The task: Write out all the data again, exactly as it stands.

────────

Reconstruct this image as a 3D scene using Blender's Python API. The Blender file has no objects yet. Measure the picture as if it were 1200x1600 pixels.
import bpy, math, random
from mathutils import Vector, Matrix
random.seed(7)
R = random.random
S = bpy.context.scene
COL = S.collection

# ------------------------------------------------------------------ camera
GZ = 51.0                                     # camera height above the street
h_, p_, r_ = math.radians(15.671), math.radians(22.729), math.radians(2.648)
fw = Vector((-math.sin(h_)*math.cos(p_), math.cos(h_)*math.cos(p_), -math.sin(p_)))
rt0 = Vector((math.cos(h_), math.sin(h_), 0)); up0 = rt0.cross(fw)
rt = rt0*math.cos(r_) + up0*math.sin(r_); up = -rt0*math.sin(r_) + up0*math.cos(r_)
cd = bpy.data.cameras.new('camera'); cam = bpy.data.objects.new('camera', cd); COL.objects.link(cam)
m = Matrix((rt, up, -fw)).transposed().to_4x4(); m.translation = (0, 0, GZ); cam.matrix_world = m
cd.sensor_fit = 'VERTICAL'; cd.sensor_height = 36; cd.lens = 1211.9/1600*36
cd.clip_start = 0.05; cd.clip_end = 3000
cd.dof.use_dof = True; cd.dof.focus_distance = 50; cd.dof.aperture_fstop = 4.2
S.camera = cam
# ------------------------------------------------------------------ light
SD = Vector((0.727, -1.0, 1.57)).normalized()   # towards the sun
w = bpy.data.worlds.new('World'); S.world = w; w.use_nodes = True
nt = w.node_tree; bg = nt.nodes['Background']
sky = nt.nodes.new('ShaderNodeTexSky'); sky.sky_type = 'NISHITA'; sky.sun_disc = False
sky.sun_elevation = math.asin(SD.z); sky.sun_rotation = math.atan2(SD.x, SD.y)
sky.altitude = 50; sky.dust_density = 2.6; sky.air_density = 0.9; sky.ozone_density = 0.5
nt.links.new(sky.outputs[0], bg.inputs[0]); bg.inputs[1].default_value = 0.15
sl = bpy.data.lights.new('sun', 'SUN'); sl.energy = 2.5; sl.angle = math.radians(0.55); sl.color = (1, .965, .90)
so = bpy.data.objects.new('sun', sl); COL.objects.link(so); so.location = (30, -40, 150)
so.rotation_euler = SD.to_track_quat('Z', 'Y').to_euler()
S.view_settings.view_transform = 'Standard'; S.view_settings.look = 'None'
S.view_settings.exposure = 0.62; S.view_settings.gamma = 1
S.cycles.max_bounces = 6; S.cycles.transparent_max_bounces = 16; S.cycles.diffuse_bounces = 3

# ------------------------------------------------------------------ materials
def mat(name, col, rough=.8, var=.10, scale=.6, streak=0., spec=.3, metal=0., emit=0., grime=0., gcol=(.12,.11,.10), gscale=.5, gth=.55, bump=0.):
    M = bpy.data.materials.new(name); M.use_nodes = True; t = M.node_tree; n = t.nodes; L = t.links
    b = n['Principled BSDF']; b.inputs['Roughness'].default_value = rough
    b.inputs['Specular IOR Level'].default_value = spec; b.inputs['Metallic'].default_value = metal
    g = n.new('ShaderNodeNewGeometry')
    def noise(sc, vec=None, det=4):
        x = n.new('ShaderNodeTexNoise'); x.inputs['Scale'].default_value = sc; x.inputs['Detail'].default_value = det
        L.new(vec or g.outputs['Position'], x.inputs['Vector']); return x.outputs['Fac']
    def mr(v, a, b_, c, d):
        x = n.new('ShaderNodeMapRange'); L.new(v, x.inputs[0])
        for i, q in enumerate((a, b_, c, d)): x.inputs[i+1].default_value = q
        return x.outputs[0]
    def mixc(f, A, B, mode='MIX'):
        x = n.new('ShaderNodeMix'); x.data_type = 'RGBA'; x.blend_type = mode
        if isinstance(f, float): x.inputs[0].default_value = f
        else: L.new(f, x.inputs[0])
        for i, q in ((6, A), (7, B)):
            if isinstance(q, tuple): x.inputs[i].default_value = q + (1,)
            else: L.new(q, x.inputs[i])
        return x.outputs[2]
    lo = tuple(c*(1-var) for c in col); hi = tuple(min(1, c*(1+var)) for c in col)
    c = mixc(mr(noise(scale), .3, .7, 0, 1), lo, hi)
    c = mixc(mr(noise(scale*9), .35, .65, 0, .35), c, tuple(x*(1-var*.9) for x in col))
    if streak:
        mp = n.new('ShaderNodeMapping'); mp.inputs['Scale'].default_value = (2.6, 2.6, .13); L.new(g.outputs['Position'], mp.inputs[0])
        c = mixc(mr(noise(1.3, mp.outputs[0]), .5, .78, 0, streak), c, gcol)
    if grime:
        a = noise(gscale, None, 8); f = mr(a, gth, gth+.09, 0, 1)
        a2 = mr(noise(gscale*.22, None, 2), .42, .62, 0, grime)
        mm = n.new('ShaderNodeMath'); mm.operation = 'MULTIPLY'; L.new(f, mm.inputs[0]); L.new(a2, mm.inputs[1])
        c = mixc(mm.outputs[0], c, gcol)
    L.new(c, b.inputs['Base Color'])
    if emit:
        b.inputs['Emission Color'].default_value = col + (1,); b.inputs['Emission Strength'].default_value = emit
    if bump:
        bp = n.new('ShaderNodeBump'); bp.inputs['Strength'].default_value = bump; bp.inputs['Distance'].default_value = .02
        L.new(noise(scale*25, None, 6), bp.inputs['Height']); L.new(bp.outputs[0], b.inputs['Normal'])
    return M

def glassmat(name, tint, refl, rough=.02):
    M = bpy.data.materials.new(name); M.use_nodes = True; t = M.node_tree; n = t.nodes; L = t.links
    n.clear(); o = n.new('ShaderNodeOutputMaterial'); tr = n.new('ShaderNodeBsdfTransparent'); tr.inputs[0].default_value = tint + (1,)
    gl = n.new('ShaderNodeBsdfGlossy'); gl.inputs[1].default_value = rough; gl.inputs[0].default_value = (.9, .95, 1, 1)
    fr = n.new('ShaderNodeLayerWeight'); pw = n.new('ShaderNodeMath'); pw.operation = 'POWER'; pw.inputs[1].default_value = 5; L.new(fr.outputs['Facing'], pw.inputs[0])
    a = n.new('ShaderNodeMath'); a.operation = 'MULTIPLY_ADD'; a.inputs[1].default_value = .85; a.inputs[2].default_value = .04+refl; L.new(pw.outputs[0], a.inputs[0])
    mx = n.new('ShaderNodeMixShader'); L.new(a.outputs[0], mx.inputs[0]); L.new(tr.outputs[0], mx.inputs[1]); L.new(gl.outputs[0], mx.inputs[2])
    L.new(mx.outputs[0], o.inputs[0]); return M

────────

Output of the exercise:
Reconstruct this image as a 3D scene using Blender's Python API. The Blender file has no objects yet. Measure the picture as if it were 1200x1600 pixels.
import bpy, math, random
from mathutils import Vector, Matrix
random.seed(7)
R = random.random
S = bpy.context.scene
COL = S.collection

# ------------------------------------------------------------------ camera
GZ = 51.0                                     # camera height above the street
h_, p_, r_ = math.radians(15.671), math.radians(22.729), math.radians(2.648)
fw = Vector((-math.sin(h_)*math.cos(p_), math.cos(h_)*math.cos(p_), -math.sin(p_)))
rt0 = Vector((math.cos(h_), math.sin(h_), 0)); up0 = rt0.cross(fw)
rt = rt0*math.cos(r_) + up0*math.sin(r_); up = -rt0*math.sin(r_) + up0*math.cos(r_)
cd = bpy.data.cameras.new('camera'); cam = bpy.data.objects.new('camera', cd); COL.objects.link(cam)
m = Matrix((rt, up, -fw)).transposed().to_4x4(); m.translation = (0, 0, GZ); cam.matrix_world = m
cd.sensor_fit = 'VERTICAL'; cd.sensor_height = 36; cd.lens = 1211.9/1600*36
cd.clip_start = 0.05; cd.clip_end = 3000
cd.dof.use_dof = True; cd.dof.focus_distance = 50; cd.dof.aperture_fstop = 4.2
S.camera = cam
# ------------------------------------------------------------------ light
SD = Vector((0.727, -1.0, 1.57)).normalized()   # towards the sun
w = bpy.data.worlds.new('World'); S.world = w; w.use_nodes = True
nt = w.node_tree; bg = nt.nodes['Background']
sky = nt.nodes.new('ShaderNodeTexSky'); sky.sky_type = 'NISHITA'; sky.sun_disc = False
sky.sun_elevation = math.asin(SD.z); sky.sun_rotation = math.atan2(SD.x, SD.y)
sky.altitude = 50; sky.dust_density = 2.6; sky.air_density = 0.9; sky.ozone_density = 0.5
nt.links.new(sky.outputs[0], bg.inputs[0]); bg.inputs[1].default_value = 0.15
sl = bpy.data.lights.new('sun', 'SUN'); sl.energy = 2.5; sl.angle = math.radians(0.55); sl.color = (1, .965, .90)
so = bpy.data.objects.new('sun', sl); COL.objects.link(so); so.location = (30, -40, 150)
so.rotation_euler = SD.to_track_quat('Z', 'Y').to_euler()
S.view_settings.view_transform = 'Standard'; S.view_settings.look = 'None'
S.view_settings.exposure = 0.62; S.view_settings.gamma = 1
S.cycles.max_bounces = 6; S.cycles.transparent_max_bounces = 16; S.cycles.diffuse_bounces = 3

# ------------------------------------------------------------------ materials
def mat(name, col, rough=.8, var=.10, scale=.6, streak=0., spec=.3, metal=0., emit=0., grime=0., gcol=(.12,.11,.10), gscale=.5, gth=.55, bump=0.):
    M = bpy.data.materials.new(name); M.use_nodes = True; t = M.node_tree; n = t.nodes; L = t.links
    b = n['Principled BSDF']; b.inputs['Roughness'].default_value = rough
    b.inputs['Specular IOR Level'].default_value = spec; b.inputs['Metallic'].default_value = metal
    g = n.new('ShaderNodeNewGeometry')
    def noise(sc, vec=None, det=4):
        x = n.new('ShaderNodeTexNoise'); x.inputs['Scale'].default_value = sc; x.inputs['Detail'].default_value = det
        L.new(vec or g.outputs['Position'], x.inputs['Vector']); return x.outputs['Fac']
    def mr(v, a, b_, c, d):
        x = n.new('ShaderNodeMapRange'); L.new(v, x.inputs[0])
        for i, q in enumerate((a, b_, c, d)): x.inputs[i+1].default_value = q
        return x.outputs[0]
    def mixc(f, A, B, mode='MIX'):
        x = n.new('ShaderNodeMix'); x.data_type = 'RGBA'; x.blend_type = mode
        if isinstance(f, float): x.inputs[0].default_value = f
        else: L.new(f, x.inputs[0])
        for i, q in ((6, A), (7, B)):
            if isinstance(q, tuple): x.inputs[i].default_value = q + (1,)
            else: L.new(q, x.inputs[i])
        return x.outputs[2]
    lo = tuple(c*(1-var) for c in col); hi = tuple(min(1, c*(1+var)) for c in col)
    c = mixc(mr(noise(scale), .3, .7, 0, 1), lo, hi)
    c = mixc(mr(noise(scale*9), .35, .65, 0, .35), c, tuple(x*(1-var*.9) for x in col))
    if streak:
        mp = n.new('ShaderNodeMapping'); mp.inputs['Scale'].default_value = (2.6, 2.6, .13); L.new(g.outputs['Position'], mp.inputs[0])
        c = mixc(mr(noise(1.3, mp.outputs[0]), .5, .78, 0, streak), c, gcol)
    if grime:
        a = noise(gscale, None, 8); f = mr(a, gth, gth+.09, 0, 1)
        a2 = mr(noise(gscale*.22, None, 2), .42, .62, 0, grime)
        mm = n.new('ShaderNodeMath'); mm.operation = 'MULTIPLY'; L.new(f, mm.inputs[0]); L.new(a2, mm.inputs[1])
        c = mixc(mm.outputs[0], c, gcol)
    L.new(c, b.inputs['Base Color'])
    if emit:
        b.inputs['Emission Color'].default_value = col + (1,); b.inputs['Emission Strength'].default_value = emit
    if bump:
        bp = n.new('ShaderNodeBump'); bp.inputs['Strength'].default_value = bump; bp.inputs['Distance'].default_value = .02
        L.new(noise(scale*25, None, 6), bp.inputs['Height']); L.new(bp.outputs[0], b.inputs['Normal'])
    return M

def glassmat(name, tint, refl, rough=.02):
    M = bpy.data.materials.new(name); M.use_nodes = True; t = M.node_tree; n = t.nodes; L = t.links
    n.clear(); o = n.new('ShaderNodeOutputMaterial'); tr = n.new('ShaderNodeBsdfTransparent'); tr.inputs[0].default_value = tint + (1,)
    gl = n.new('ShaderNodeBsdfGlossy'); gl.inputs[1].default_value = rough; gl.inputs[0].default_value = (.9, .95, 1, 1)
    fr = n.new('ShaderNodeLayerWeight'); pw = n.new('ShaderNodeMath'); pw.operation = 'POWER'; pw.inputs[1].default_value = 5; L.new(fr.outputs['Facing'], pw.inputs[0])
    a = n.new('ShaderNodeMath'); a.operation = 'MULTIPLY_ADD'; a.inputs[1].default_value = .85; a.inputs[2].default_value = .04+refl; L.new(pw.outputs[0], a.inputs[0])
    mx = n.new('ShaderNodeMixShader'); L.new(a.outputs[0], mx.inputs[0]); L.new(tr.outputs[0], mx.inputs[1]); L.new(gl.outputs[0], mx.inputs[2])
    L.new(mx.outputs[0], o.inputs[0]); return M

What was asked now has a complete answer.